- Given information -
◆ ◆ ◆ ◆ ◆

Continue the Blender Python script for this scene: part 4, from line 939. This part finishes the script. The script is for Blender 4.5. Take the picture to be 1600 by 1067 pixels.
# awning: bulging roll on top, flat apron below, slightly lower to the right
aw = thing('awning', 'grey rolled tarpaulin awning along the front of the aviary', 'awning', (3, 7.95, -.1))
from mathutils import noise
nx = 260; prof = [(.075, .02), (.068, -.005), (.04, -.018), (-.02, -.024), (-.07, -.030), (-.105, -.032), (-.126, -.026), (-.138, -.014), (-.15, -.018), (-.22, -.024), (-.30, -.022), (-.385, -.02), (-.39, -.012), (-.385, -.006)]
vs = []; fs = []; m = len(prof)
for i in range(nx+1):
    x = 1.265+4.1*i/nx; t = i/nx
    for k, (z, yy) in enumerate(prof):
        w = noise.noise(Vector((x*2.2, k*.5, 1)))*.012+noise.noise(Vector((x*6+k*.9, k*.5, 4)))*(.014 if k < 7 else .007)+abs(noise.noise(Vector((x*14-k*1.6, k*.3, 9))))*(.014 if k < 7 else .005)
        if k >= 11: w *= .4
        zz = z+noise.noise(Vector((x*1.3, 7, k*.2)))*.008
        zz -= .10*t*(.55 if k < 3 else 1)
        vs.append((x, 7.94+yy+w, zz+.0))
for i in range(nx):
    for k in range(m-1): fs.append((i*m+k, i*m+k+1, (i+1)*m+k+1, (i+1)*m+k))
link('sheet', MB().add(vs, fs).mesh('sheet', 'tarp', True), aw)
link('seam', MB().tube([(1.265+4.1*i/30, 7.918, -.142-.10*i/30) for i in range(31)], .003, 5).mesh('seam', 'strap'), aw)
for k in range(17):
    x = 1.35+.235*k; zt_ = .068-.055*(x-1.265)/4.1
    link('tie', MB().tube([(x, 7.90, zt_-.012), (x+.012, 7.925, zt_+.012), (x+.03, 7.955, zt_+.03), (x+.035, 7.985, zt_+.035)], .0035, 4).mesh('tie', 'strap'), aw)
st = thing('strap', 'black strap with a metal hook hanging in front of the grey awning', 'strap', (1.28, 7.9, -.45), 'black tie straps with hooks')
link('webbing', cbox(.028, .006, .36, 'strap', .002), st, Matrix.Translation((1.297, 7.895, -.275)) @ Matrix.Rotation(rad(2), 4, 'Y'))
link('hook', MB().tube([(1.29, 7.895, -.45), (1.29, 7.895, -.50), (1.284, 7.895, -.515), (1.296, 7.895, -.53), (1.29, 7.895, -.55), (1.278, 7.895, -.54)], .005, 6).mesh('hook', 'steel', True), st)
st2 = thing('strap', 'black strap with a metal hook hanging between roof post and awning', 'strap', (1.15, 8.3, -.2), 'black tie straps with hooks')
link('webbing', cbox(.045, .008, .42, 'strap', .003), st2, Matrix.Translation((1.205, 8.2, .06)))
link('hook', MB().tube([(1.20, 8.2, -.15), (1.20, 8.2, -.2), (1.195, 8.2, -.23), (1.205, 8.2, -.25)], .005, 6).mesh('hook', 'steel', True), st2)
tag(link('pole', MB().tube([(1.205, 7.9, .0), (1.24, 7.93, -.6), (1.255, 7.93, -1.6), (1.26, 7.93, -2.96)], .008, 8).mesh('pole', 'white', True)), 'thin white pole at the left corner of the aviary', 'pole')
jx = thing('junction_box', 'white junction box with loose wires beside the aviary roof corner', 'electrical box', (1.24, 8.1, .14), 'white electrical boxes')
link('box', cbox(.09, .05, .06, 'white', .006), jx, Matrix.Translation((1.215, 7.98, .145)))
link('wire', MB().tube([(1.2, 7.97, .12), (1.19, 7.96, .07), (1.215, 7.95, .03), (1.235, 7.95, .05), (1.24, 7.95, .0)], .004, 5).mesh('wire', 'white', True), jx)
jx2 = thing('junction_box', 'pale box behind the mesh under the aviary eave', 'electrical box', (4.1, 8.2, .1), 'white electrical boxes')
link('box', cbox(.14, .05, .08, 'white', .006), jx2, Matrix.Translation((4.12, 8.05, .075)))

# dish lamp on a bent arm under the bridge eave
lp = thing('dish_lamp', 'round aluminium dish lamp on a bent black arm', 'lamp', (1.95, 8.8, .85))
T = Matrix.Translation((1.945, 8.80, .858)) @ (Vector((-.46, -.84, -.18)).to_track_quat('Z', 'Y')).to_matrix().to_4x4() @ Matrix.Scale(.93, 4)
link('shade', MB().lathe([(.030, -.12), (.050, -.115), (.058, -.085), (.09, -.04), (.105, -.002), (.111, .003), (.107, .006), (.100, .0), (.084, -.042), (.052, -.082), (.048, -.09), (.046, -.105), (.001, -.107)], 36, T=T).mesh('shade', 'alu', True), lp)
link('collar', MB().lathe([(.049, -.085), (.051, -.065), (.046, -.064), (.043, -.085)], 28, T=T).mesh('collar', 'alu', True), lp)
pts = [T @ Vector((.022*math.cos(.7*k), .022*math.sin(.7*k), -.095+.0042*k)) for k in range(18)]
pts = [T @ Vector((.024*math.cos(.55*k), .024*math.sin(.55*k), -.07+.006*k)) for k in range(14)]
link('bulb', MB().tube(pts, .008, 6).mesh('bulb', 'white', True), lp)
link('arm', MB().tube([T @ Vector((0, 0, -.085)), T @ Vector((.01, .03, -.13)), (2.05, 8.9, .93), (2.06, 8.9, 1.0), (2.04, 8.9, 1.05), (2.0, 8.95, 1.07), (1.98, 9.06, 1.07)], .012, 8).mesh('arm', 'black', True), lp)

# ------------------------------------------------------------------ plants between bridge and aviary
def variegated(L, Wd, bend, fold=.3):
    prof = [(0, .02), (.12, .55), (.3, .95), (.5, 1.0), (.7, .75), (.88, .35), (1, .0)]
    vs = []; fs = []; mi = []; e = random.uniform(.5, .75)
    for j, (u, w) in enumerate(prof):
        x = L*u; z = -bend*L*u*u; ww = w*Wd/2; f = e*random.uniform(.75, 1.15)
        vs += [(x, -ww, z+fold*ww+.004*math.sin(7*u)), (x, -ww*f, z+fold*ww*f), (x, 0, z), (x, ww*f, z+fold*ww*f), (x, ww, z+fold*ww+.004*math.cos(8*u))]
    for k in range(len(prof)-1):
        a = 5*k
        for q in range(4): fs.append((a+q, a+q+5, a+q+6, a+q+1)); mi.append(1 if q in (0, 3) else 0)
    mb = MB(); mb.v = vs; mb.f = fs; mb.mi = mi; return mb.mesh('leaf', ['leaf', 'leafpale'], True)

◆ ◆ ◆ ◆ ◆

- Challenge -
Please repeat the listing exactly, with nothing left out.

- Problem solution -
Continue the Blender Python script for this scene: part 4, from line 939. This part finishes the script. The script is for Blender 4.5. Take the picture to be 1600 by 1067 pixels.
# awning: bulging roll on top, flat apron below, slightly lower to the right
aw = thing('awning', 'grey rolled tarpaulin awning along the front of the aviary', 'awning', (3, 7.95, -.1))
from mathutils import noise
nx = 260; prof = [(.075, .02), (.068, -.005), (.04, -.018), (-.02, -.024), (-.07, -.030), (-.105, -.032), (-.126, -.026), (-.138, -.014), (-.15, -.018), (-.22, -.024), (-.30, -.022), (-.385, -.02), (-.39, -.012), (-.385, -.006)]
vs = []; fs = []; m = len(prof)
for i in range(nx+1):
    x = 1.265+4.1*i/nx; t = i/nx
    for k, (z, yy) in enumerate(prof):
        w = noise.noise(Vector((x*2.2, k*.5, 1)))*.012+noise.noise(Vector((x*6+k*.9, k*.5, 4)))*(.014 if k < 7 else .007)+abs(noise.noise(Vector((x*14-k*1.6, k*.3, 9))))*(.014 if k < 7 else .005)
        if k >= 11: w *= .4
        zz = z+noise.noise(Vector((x*1.3, 7, k*.2)))*.008
        zz -= .10*t*(.55 if k < 3 else 1)
        vs.append((x, 7.94+yy+w, zz+.0))
for i in range(nx):
    for k in range(m-1): fs.append((i*m+k, i*m+k+1, (i+1)*m+k+1, (i+1)*m+k))
link('sheet', MB().add(vs, fs).mesh('sheet', 'tarp', True), aw)
link('seam', MB().tube([(1.265+4.1*i/30, 7.918, -.142-.10*i/30) for i in range(31)], .003, 5).mesh('seam', 'strap'), aw)
for k in range(17):
    x = 1.35+.235*k; zt_ = .068-.055*(x-1.265)/4.1
    link('tie', MB().tube([(x, 7.90, zt_-.012), (x+.012, 7.925, zt_+.012), (x+.03, 7.955, zt_+.03), (x+.035, 7.985, zt_+.035)], .0035, 4).mesh('tie', 'strap'), aw)
st = thing('strap', 'black strap with a metal hook hanging in front of the grey awning', 'strap', (1.28, 7.9, -.45), 'black tie straps with hooks')
link('webbing', cbox(.028, .006, .36, 'strap', .002), st, Matrix.Translation((1.297, 7.895, -.275)) @ Matrix.Rotation(rad(2), 4, 'Y'))
link('hook', MB().tube([(1.29, 7.895, -.45), (1.29, 7.895, -.50), (1.284, 7.895, -.515), (1.296, 7.895, -.53), (1.29, 7.895, -.55), (1.278, 7.895, -.54)], .005, 6).mesh('hook', 'steel', True), st)
st2 = thing('strap', 'black strap with a metal hook hanging between roof post and awning', 'strap', (1.15, 8.3, -.2), 'black tie straps with hooks')
link('webbing', cbox(.045, .008, .42, 'strap', .003), st2, Matrix.Translation((1.205, 8.2, .06)))
link('hook', MB().tube([(1.20, 8.2, -.15), (1.20, 8.2, -.2), (1.195, 8.2, -.23), (1.205, 8.2, -.25)], .005, 6).mesh('hook', 'steel', True), st2)
tag(link('pole', MB().tube([(1.205, 7.9, .0), (1.24, 7.93, -.6), (1.255, 7.93, -1.6), (1.26, 7.93, -2.96)], .008, 8).mesh('pole', 'white', True)), 'thin white pole at the left corner of the aviary', 'pole')
jx = thing('junction_box', 'white junction box with loose wires beside the aviary roof corner', 'electrical box', (1.24, 8.1, .14), 'white electrical boxes')
link('box', cbox(.09, .05, .06, 'white', .006), jx, Matrix.Translation((1.215, 7.98, .145)))
link('wire', MB().tube([(1.2, 7.97, .12), (1.19, 7.96, .07), (1.215, 7.95, .03), (1.235, 7.95, .05), (1.24, 7.95, .0)], .004, 5).mesh('wire', 'white', True), jx)
jx2 = thing('junction_box', 'pale box behind the mesh under the aviary eave', 'electrical box', (4.1, 8.2, .1), 'white electrical boxes')
link('box', cbox(.14, .05, .08, 'white', .006), jx2, Matrix.Translation((4.12, 8.05, .075)))

# dish lamp on a bent arm under the bridge eave
lp = thing('dish_lamp', 'round aluminium dish lamp on a bent black arm', 'lamp', (1.95, 8.8, .85))
T = Matrix.Translation((1.945, 8.80, .858)) @ (Vector((-.46, -.84, -.18)).to_track_quat('Z', 'Y')).to_matrix().to_4x4() @ Matrix.Scale(.93, 4)
link('shade', MB().lathe([(.030, -.12), (.050, -.115), (.058, -.085), (.09, -.04), (.105, -.002), (.111, .003), (.107, .006), (.100, .0), (.084, -.042), (.052, -.082), (.048, -.09), (.046, -.105), (.001, -.107)], 36, T=T).mesh('shade', 'alu', True), lp)
link('collar', MB().lathe([(.049, -.085), (.051, -.065), (.046, -.064), (.043, -.085)], 28, T=T).mesh('collar', 'alu', True), lp)
pts = [T @ Vector((.022*math.cos(.7*k), .022*math.sin(.7*k), -.095+.0042*k)) for k in range(18)]
pts = [T @ Vector((.024*math.cos(.55*k), .024*math.sin(.55*k), -.07+.006*k)) for k in range(14)]
link('bulb', MB().tube(pts, .008, 6).mesh('bulb', 'white', True), lp)
link('arm', MB().tube([T @ Vector((0, 0, -.085)), T @ Vector((.01, .03, -.13)), (2.05, 8.9, .93), (2.06, 8.9, 1.0), (2.04, 8.9, 1.05), (2.0, 8.95, 1.07), (1.98, 9.06, 1.07)], .012, 8).mesh('arm', 'black', True), lp)

# ------------------------------------------------------------------ plants between bridge and aviary
def variegated(L, Wd, bend, fold=.3):
    prof = [(0, .02), (.12, .55), (.3, .95), (.5, 1.0), (.7, .75), (.88, .35), (1, .0)]
    vs = []; fs = []; mi = []; e = random.uniform(.5, .75)
    for j, (u, w) in enumerate(prof):
        x = L*u; z = -bend*L*u*u; ww = w*Wd/2; f = e*random.uniform(.75, 1.15)
        vs += [(x, -ww, z+fold*ww+.004*math.sin(7*u)), (x, -ww*f, z+fold*ww*f), (x, 0, z), (x, ww*f, z+fold*ww*f), (x, ww, z+fold*ww+.004*math.cos(8*u))]
    for k in range(len(prof)-1):
        a = 5*k
        for q in range(4): fs.append((a+q, a+q+5, a+q+6, a+q+1)); mi.append(1 if q in (0, 3) else 0)
    mb = MB(); mb.v = vs; mb.f = fs; mb.mi = mi; return mb.mesh('leaf', ['leaf', 'leafpale'], True)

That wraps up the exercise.